- [Job]:
Your task is to transcribe the data in full.

— Begin —

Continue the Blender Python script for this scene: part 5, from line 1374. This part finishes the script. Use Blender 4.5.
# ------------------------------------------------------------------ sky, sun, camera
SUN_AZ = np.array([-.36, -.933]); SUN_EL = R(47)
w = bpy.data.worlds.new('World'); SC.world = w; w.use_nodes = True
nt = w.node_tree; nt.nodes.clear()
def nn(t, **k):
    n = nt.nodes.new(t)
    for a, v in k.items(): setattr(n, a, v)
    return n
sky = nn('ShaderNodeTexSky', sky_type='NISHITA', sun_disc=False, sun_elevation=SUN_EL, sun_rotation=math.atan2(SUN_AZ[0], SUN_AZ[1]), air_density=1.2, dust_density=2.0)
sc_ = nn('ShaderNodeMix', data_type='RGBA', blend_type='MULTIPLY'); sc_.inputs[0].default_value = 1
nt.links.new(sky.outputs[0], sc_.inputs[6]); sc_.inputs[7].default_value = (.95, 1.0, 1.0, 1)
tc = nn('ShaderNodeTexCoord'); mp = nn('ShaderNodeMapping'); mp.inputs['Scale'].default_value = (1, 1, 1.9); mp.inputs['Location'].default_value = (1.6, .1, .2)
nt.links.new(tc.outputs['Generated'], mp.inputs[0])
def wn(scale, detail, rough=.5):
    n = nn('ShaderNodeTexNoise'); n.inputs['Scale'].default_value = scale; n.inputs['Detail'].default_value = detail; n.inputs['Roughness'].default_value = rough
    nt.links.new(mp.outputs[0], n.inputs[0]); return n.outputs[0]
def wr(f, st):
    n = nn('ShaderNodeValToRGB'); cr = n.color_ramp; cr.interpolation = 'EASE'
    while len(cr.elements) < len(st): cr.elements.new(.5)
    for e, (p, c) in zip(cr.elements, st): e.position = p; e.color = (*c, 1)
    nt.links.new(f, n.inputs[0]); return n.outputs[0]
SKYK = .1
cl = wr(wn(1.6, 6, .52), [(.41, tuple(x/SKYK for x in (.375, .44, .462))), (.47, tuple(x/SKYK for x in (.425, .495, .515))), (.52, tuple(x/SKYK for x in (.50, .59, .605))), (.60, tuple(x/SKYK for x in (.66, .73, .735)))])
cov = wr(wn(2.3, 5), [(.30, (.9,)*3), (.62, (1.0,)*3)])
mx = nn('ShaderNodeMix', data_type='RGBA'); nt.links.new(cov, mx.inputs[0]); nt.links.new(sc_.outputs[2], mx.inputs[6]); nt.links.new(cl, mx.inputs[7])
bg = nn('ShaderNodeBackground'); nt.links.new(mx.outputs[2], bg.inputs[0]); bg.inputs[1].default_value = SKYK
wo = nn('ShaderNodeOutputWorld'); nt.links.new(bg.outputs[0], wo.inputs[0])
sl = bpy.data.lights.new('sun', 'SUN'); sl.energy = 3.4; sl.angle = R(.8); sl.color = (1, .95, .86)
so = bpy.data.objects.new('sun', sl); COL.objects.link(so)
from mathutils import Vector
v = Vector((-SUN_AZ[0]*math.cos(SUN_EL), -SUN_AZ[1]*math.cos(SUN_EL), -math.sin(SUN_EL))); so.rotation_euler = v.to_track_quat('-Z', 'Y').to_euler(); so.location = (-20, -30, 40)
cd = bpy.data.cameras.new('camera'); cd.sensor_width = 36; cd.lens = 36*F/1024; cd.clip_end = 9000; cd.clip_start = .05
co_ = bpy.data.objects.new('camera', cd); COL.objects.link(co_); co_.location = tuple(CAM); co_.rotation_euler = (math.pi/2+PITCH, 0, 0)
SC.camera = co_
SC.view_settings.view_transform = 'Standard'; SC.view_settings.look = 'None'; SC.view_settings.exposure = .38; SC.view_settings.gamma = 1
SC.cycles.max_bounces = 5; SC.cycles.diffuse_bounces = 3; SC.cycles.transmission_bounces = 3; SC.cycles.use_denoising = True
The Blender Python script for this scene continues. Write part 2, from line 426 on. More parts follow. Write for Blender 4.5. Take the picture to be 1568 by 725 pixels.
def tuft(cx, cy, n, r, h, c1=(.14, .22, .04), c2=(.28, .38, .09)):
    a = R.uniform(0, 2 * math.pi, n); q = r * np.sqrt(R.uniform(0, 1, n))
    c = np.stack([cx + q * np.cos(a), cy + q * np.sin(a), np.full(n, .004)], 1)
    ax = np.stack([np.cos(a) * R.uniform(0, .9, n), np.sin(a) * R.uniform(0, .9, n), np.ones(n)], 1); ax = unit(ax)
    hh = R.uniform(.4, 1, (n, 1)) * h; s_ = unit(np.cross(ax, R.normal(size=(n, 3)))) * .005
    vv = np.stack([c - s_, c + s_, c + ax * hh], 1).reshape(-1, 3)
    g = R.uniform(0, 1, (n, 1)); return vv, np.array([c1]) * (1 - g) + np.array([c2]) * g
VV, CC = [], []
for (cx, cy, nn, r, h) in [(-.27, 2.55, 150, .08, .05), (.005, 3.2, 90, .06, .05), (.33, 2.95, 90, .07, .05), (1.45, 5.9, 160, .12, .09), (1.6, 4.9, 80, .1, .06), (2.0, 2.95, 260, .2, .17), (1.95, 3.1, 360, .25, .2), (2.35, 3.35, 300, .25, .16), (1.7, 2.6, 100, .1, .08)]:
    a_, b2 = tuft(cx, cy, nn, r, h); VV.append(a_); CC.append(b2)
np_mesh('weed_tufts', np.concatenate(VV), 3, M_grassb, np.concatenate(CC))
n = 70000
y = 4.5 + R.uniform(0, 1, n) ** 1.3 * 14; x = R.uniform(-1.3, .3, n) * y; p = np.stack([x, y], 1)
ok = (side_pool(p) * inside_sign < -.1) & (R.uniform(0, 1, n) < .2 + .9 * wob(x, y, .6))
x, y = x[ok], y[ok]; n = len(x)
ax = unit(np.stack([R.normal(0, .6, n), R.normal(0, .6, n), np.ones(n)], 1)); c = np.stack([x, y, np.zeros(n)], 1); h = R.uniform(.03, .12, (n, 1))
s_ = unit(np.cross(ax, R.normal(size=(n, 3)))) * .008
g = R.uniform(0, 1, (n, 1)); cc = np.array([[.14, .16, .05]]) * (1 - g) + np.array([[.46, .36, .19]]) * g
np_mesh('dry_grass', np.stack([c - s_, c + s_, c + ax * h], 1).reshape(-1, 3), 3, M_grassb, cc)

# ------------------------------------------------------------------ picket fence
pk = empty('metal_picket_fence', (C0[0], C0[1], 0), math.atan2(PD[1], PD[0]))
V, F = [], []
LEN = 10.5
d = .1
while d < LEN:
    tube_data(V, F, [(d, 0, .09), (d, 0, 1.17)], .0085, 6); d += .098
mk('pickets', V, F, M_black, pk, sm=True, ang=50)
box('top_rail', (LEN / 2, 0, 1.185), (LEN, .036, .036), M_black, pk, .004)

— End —

- [Final result]:
Continue the Blender Python script for this scene: part 5, from line 1374. This part finishes the script. Use Blender 4.5.
# ------------------------------------------------------------------ sky, sun, camera
SUN_AZ = np.array([-.36, -.933]); SUN_EL = R(47)
w = bpy.data.worlds.new('World'); SC.world = w; w.use_nodes = True
nt = w.node_tree; nt.nodes.clear()
def nn(t, **k):
    n = nt.nodes.new(t)
    for a, v in k.items(): setattr(n, a, v)
    return n
sky = nn('ShaderNodeTexSky', sky_type='NISHITA', sun_disc=False, sun_elevation=SUN_EL, sun_rotation=math.atan2(SUN_AZ[0], SUN_AZ[1]), air_density=1.2, dust_density=2.0)
sc_ = nn('ShaderNodeMix', data_type='RGBA', blend_type='MULTIPLY'); sc_.inputs[0].default_value = 1
nt.links.new(sky.outputs[0], sc_.inputs[6]); sc_.inputs[7].default_value = (.95, 1.0, 1.0, 1)
tc = nn('ShaderNodeTexCoord'); mp = nn('ShaderNodeMapping'); mp.inputs['Scale'].default_value = (1, 1, 1.9); mp.inputs['Location'].default_value = (1.6, .1, .2)
nt.links.new(tc.outputs['Generated'], mp.inputs[0])
def wn(scale, detail, rough=.5):
    n = nn('ShaderNodeTexNoise'); n.inputs['Scale'].default_value = scale; n.inputs['Detail'].default_value = detail; n.inputs['Roughness'].default_value = rough
    nt.links.new(mp.outputs[0], n.inputs[0]); return n.outputs[0]
def wr(f, st):
    n = nn('ShaderNodeValToRGB'); cr = n.color_ramp; cr.interpolation = 'EASE'
    while len(cr.elements) < len(st): cr.elements.new(.5)
    for e, (p, c) in zip(cr.elements, st): e.position = p; e.color = (*c, 1)
    nt.links.new(f, n.inputs[0]); return n.outputs[0]
SKYK = .1
cl = wr(wn(1.6, 6, .52), [(.41, tuple(x/SKYK for x in (.375, .44, .462))), (.47, tuple(x/SKYK for x in (.425, .495, .515))), (.52, tuple(x/SKYK for x in (.50, .59, .605))), (.60, tuple(x/SKYK for x in (.66, .73, .735)))])
cov = wr(wn(2.3, 5), [(.30, (.9,)*3), (.62, (1.0,)*3)])
mx = nn('ShaderNodeMix', data_type='RGBA'); nt.links.new(cov, mx.inputs[0]); nt.links.new(sc_.outputs[2], mx.inputs[6]); nt.links.new(cl, mx.inputs[7])
bg = nn('ShaderNodeBackground'); nt.links.new(mx.outputs[2], bg.inputs[0]); bg.inputs[1].default_value = SKYK
wo = nn('ShaderNodeOutputWorld'); nt.links.new(bg.outputs[0], wo.inputs[0])
sl = bpy.data.lights.new('sun', 'SUN'); sl.energy = 3.4; sl.angle = R(.8); sl.color = (1, .95, .86)
so = bpy.data.objects.new('sun', sl); COL.objects.link(so)
from mathutils import Vector
v = Vector((-SUN_AZ[0]*math.cos(SUN_EL), -SUN_AZ[1]*math.cos(SUN_EL), -math.sin(SUN_EL))); so.rotation_euler = v.to_track_quat('-Z', 'Y').to_euler(); so.location = (-20, -30, 40)
cd = bpy.data.cameras.new('camera'); cd.sensor_width = 36; cd.lens = 36*F/1024; cd.clip_end = 9000; cd.clip_start = .05
co_ = bpy.data.objects.new('camera', cd); COL.objects.link(co_); co_.location = tuple(CAM); co_.rotation_euler = (math.pi/2+PITCH, 0, 0)
SC.camera = co_
SC.view_settings.view_transform = 'Standard'; SC.view_settings.look = 'None'; SC.view_settings.exposure = .38; SC.view_settings.gamma = 1
SC.cycles.max_bounces = 5; SC.cycles.diffuse_bounces = 3; SC.cycles.transmission_bounces = 3; SC.cycles.use_denoising = True
The Blender Python script for this scene continues. Write part 2, from line 426 on. More parts follow. Write for Blender 4.5. Take the picture to be 1568 by 725 pixels.
def tuft(cx, cy, n, r, h, c1=(.14, .22, .04), c2=(.28, .38, .09)):
    a = R.uniform(0, 2 * math.pi, n); q = r * np.sqrt(R.uniform(0, 1, n))
    c = np.stack([cx + q * np.cos(a), cy + q * np.sin(a), np.full(n, .004)], 1)
    ax = np.stack([np.cos(a) * R.uniform(0, .9, n), np.sin(a) * R.uniform(0, .9, n), np.ones(n)], 1); ax = unit(ax)
    hh = R.uniform(.4, 1, (n, 1)) * h; s_ = unit(np.cross(ax, R.normal(size=(n, 3)))) * .005
    vv = np.stack([c - s_, c + s_, c + ax * hh], 1).reshape(-1, 3)
    g = R.uniform(0, 1, (n, 1)); return vv, np.array([c1]) * (1 - g) + np.array([c2]) * g
VV, CC = [], []
for (cx, cy, nn, r, h) in [(-.27, 2.55, 150, .08, .05), (.005, 3.2, 90, .06, .05), (.33, 2.95, 90, .07, .05), (1.45, 5.9, 160, .12, .09), (1.6, 4.9, 80, .1, .06), (2.0, 2.95, 260, .2, .17), (1.95, 3.1, 360, .25, .2), (2.35, 3.35, 300, .25, .16), (1.7, 2.6, 100, .1, .08)]:
    a_, b2 = tuft(cx, cy, nn, r, h); VV.append(a_); CC.append(b2)
np_mesh('weed_tufts', np.concatenate(VV), 3, M_grassb, np.concatenate(CC))
n = 70000
y = 4.5 + R.uniform(0, 1, n) ** 1.3 * 14; x = R.uniform(-1.3, .3, n) * y; p = np.stack([x, y], 1)
ok = (side_pool(p) * inside_sign < -.1) & (R.uniform(0, 1, n) < .2 + .9 * wob(x, y, .6))
x, y = x[ok], y[ok]; n = len(x)
ax = unit(np.stack([R.normal(0, .6, n), R.normal(0, .6, n), np.ones(n)], 1)); c = np.stack([x, y, np.zeros(n)], 1); h = R.uniform(.03, .12, (n, 1))
s_ = unit(np.cross(ax, R.normal(size=(n, 3)))) * .008
g = R.uniform(0, 1, (n, 1)); cc = np.array([[.14, .16, .05]]) * (1 - g) + np.array([[.46, .36, .19]]) * g
np_mesh('dry_grass', np.stack([c - s_, c + s_, c + ax * h], 1).reshape(-1, 3), 3, M_grassb, cc)

# ------------------------------------------------------------------ picket fence
pk = empty('metal_picket_fence', (C0[0], C0[1], 0), math.atan2(PD[1], PD[0]))
V, F = [], []
LEN = 10.5
d = .1
while d < LEN:
    tube_data(V, F, [(d, 0, .09), (d, 0, 1.17)], .0085, 6); d += .098
mk('pickets', V, F, M_black, pk, sm=True, ang=50)
box('top_rail', (LEN / 2, 0, 1.185), (LEN, .036, .036), M_black, pk, .004)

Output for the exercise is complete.